Directions for this task: Output exactly the lines that run from the line containing "Generate a Blender" through the line containing "SC.camera = cam_o", with both ends included.

+++

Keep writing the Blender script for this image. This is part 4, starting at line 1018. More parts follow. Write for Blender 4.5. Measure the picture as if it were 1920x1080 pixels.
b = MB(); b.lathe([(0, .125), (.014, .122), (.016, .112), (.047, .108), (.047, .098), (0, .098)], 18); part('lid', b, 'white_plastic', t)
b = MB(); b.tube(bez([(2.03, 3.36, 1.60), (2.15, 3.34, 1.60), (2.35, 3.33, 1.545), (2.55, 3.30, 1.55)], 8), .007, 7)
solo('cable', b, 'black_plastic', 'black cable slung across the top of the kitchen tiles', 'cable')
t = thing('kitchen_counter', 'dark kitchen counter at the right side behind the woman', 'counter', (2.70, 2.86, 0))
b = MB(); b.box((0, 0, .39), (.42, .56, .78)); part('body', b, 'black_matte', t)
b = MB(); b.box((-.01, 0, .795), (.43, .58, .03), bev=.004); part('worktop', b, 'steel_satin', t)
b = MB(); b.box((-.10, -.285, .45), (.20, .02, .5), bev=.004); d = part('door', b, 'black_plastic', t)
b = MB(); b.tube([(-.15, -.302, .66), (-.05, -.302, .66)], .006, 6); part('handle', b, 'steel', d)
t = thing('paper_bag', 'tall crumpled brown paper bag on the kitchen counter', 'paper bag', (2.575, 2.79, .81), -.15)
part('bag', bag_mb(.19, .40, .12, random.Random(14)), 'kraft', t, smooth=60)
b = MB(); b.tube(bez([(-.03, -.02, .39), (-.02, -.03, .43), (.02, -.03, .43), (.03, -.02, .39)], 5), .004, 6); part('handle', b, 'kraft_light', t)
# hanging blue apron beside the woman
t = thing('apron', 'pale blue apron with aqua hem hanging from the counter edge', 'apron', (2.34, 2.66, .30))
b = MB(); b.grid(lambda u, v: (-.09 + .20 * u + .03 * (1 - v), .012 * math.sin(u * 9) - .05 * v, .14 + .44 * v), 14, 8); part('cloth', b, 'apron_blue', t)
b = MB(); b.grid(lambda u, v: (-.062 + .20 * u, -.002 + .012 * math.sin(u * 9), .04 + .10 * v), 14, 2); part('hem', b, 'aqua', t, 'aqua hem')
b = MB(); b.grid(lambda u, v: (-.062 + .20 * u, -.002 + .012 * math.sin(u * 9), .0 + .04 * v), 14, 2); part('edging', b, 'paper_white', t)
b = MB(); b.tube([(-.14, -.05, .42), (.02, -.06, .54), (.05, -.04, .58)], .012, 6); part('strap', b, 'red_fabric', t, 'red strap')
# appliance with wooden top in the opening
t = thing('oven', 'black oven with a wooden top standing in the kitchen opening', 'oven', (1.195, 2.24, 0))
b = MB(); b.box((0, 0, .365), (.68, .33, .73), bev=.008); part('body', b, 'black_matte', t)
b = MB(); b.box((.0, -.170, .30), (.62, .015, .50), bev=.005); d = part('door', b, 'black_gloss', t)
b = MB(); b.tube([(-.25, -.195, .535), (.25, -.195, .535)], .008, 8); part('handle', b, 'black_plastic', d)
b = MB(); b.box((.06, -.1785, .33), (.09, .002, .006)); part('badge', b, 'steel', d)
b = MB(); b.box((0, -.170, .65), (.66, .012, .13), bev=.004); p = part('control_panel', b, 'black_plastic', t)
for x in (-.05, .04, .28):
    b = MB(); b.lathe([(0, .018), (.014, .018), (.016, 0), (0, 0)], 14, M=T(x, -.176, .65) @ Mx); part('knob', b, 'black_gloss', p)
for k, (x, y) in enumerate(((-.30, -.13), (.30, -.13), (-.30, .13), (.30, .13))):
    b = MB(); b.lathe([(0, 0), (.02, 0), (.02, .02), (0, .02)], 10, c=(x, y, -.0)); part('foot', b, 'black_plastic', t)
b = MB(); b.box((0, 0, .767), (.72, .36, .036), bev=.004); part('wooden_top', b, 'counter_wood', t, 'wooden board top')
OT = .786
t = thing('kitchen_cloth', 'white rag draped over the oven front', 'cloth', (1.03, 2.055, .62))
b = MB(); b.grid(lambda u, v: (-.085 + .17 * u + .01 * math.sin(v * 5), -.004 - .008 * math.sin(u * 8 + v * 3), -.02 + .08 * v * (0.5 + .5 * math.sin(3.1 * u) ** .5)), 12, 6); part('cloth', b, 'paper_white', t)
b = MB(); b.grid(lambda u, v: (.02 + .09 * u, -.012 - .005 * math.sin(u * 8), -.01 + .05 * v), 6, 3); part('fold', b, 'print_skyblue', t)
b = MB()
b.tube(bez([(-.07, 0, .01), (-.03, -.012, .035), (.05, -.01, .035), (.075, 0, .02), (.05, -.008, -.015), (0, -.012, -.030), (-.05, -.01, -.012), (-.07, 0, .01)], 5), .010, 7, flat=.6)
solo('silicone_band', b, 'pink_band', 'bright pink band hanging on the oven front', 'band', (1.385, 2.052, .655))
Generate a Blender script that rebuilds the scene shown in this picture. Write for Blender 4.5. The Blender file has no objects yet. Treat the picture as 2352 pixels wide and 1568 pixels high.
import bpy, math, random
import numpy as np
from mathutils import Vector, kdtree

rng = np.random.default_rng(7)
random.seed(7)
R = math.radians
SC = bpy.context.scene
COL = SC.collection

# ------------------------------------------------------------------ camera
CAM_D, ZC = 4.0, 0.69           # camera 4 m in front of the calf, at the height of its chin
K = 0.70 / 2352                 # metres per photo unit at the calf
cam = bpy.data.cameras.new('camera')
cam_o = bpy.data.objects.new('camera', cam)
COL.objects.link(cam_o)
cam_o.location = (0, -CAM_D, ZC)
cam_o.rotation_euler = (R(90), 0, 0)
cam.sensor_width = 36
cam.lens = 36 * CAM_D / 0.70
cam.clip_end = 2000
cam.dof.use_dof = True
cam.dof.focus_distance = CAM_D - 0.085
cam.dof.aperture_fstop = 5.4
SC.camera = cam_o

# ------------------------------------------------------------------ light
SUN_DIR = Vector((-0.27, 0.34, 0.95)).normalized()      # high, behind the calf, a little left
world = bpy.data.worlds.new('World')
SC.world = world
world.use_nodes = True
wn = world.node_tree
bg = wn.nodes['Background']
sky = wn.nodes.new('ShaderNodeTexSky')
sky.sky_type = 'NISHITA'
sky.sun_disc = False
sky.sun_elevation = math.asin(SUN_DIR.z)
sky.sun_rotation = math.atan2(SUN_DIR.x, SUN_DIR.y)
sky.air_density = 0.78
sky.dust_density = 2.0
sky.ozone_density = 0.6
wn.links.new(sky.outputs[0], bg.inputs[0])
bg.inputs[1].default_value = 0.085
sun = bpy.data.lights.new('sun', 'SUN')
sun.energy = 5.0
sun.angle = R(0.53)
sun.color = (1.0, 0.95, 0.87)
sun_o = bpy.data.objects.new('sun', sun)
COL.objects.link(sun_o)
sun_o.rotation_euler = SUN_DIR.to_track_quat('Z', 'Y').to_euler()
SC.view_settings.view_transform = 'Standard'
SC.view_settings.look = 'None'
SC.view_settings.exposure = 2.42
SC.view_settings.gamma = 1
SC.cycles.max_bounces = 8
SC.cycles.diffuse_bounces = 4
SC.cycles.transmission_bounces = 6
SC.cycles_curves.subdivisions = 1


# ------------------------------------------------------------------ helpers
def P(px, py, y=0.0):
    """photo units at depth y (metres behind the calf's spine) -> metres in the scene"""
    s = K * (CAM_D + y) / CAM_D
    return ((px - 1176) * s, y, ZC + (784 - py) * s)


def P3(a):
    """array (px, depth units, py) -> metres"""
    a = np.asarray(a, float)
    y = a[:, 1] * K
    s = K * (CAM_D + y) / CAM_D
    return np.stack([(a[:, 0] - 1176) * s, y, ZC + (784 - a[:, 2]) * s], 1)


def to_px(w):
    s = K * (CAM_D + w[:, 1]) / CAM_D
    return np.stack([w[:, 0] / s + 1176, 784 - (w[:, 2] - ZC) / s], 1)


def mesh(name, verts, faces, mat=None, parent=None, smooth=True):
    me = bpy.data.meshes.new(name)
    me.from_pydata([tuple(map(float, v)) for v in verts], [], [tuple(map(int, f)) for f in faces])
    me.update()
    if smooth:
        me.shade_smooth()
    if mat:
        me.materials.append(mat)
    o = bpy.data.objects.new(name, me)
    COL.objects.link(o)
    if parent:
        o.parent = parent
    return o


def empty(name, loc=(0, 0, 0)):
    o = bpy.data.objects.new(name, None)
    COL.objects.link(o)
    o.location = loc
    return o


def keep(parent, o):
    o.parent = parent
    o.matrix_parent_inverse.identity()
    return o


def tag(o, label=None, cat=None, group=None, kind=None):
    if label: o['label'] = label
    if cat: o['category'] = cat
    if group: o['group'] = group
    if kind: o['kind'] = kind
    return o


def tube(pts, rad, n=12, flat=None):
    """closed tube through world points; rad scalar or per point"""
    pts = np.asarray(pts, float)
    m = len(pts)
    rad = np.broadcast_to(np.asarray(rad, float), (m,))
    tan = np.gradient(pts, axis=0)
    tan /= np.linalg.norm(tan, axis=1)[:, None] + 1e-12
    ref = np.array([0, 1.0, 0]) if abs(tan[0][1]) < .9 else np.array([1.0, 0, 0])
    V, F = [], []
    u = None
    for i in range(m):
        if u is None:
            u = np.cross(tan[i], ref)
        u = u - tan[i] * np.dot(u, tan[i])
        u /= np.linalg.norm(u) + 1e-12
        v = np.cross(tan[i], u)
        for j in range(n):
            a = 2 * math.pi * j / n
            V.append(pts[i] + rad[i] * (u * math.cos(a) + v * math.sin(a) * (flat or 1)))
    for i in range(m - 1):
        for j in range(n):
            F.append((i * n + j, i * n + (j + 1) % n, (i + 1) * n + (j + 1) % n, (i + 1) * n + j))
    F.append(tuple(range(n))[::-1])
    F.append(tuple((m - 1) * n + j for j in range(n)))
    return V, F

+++

Written solution:
Generate a Blender script that rebuilds the scene shown in this picture. Write for Blender 4.5. The Blender file has no objects yet. Treat the picture as 2352 pixels wide and 1568 pixels high.
import bpy, math, random
import numpy as np
from mathutils import Vector, kdtree

rng = np.random.default_rng(7)
random.seed(7)
R = math.radians
SC = bpy.context.scene
COL = SC.collection

# ------------------------------------------------------------------ camera
CAM_D, ZC = 4.0, 0.69           # camera 4 m in front of the calf, at the height of its chin
K = 0.70 / 2352                 # metres per photo unit at the calf
cam = bpy.data.cameras.new('camera')
cam_o = bpy.data.objects.new('camera', cam)
COL.objects.link(cam_o)
cam_o.location = (0, -CAM_D, ZC)
cam_o.rotation_euler = (R(90), 0, 0)
cam.sensor_width = 36
cam.lens = 36 * CAM_D / 0.70
cam.clip_end = 2000
cam.dof.use_dof = True
cam.dof.focus_distance = CAM_D - 0.085
cam.dof.aperture_fstop = 5.4
SC.camera = cam_o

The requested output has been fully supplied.